2) Advertising starts creeping in and becoming disruptive to the UX

3) Music playing became crippled (I stopped using Google devices at this point because the experience was so horrible), as they pitched subscription services

4) Now, Alexa randomly engages with me when I don’t call her name. Where did this crazy idea come from???

5) Next will be subscription fees since they haven’t made money from purchasing through Alexa

I rarely use these devices for information access, I mostly use the Echo to play music and now I often link to my phone and play on Spotify so the “smart” is gone from the speaker. So this transition hasn’t been too painful, because I never built a dependence on these voice assistants. They don’t know much about me beyond what music I listen to and they are fairly generic beyond knowing my name, location, and Prime information.

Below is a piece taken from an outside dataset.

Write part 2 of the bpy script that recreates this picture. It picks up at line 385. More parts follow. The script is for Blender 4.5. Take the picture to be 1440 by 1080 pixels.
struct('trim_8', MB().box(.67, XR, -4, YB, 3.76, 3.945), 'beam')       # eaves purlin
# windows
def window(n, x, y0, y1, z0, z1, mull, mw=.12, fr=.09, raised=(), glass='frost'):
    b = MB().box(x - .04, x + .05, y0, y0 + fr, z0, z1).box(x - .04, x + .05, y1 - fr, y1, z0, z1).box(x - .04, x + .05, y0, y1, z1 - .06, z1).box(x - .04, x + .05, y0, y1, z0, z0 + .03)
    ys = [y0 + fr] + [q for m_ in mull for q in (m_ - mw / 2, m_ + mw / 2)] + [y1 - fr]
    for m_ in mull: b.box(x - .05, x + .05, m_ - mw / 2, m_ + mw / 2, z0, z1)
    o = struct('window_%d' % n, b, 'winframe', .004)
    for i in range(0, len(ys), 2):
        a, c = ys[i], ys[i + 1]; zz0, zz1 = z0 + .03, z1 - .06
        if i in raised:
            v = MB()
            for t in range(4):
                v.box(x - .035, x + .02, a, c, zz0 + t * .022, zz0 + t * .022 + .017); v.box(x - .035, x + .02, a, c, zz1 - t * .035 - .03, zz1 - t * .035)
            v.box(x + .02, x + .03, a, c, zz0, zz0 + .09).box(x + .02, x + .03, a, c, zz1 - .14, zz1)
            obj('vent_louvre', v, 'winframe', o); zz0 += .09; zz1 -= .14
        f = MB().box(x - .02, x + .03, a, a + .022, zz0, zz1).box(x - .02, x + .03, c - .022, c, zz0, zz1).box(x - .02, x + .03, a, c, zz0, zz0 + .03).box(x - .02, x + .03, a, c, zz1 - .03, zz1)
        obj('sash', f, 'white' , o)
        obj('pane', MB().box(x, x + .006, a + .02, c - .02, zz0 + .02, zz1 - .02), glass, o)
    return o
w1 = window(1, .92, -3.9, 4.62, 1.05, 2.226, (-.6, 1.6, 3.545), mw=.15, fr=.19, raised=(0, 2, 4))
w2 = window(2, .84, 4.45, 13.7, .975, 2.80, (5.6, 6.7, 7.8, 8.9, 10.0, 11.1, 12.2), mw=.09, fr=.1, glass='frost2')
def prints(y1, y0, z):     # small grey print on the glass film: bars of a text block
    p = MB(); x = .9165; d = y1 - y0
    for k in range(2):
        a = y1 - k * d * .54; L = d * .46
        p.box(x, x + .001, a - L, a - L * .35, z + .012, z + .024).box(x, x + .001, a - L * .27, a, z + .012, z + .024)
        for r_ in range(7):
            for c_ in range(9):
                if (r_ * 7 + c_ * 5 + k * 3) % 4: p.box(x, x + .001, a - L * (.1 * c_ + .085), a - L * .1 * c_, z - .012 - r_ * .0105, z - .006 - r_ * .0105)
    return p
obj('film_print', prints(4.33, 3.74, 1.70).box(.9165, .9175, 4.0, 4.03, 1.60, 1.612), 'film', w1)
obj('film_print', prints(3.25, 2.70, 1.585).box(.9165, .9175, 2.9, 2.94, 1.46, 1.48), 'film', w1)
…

In contrast, I have built a dependence on a guitar-playing app that I bought a few years ago for $1. I have downloaded hundreds of my favorite songs, fixed wrong chords, and changed key signatures. It’s all stored in the app. Recently this app has stopped working for me and I need to upgrade to a subscription. They are offering me the “discounted rate” of $99/yr. I have invested a lot of time and energy into this app that has all my data so I’m very tempted to subscribe, despite their ability to change pricing at any time and for any reason, and the very steep increase in pricing from what I was originally sold.

Now imagine the new generation of voice assistants. They are smarter than ever before, they will be extremely helpful, and they will know all about us and we will become DEPENDENT on them. It’s that dependency that will drive the corporate revenues and hurt our pocketbooks!

Apple’s Siri now has “Apple Intelligence”. It can learn through our emails, texts, posts, what we look at and who we talk to. Google is doing similar things. I expect Siri will evolve from an assistant that everyone complains about to an assistant that everyone loves, and it will become a true personal assistant, really helping us in our daily lives. And once that dependence exists, then what is to stop Apple from following the same path that Amazon, Google and my guitar app tried to do…sell us a product, increase advertising, grow a dependency then charge more for usage!

As a final thought, I want to talk about the ethics and legalities of selling a product, learning about us, and then charging more for what we already thought we bought. I get it that companies are making investments, and they need revenues and profits to keep investing and growing. However, I find it deceptive that we buy a product, and we think the software is included then we later find out we need to pay more for the full value that we thought we already bought…especially since the value change is from our personal data!

Electronics have emerged from a world where the software came with the product and was “dumb” and didn’t change (like in our TVs and microwaves of yesteryear), to a world of smart devices collecting data, communicating with a cloud, downloading new features (or bugs, advertisements, solicitations, interruptions, etc.). Now the product we bought can ask us for money for what we thought we already paid for…and we will become dependent on subscribing…Is that fair or legal? What if you bought a microwave and the buttons stopped working unless you paid a subscription fee?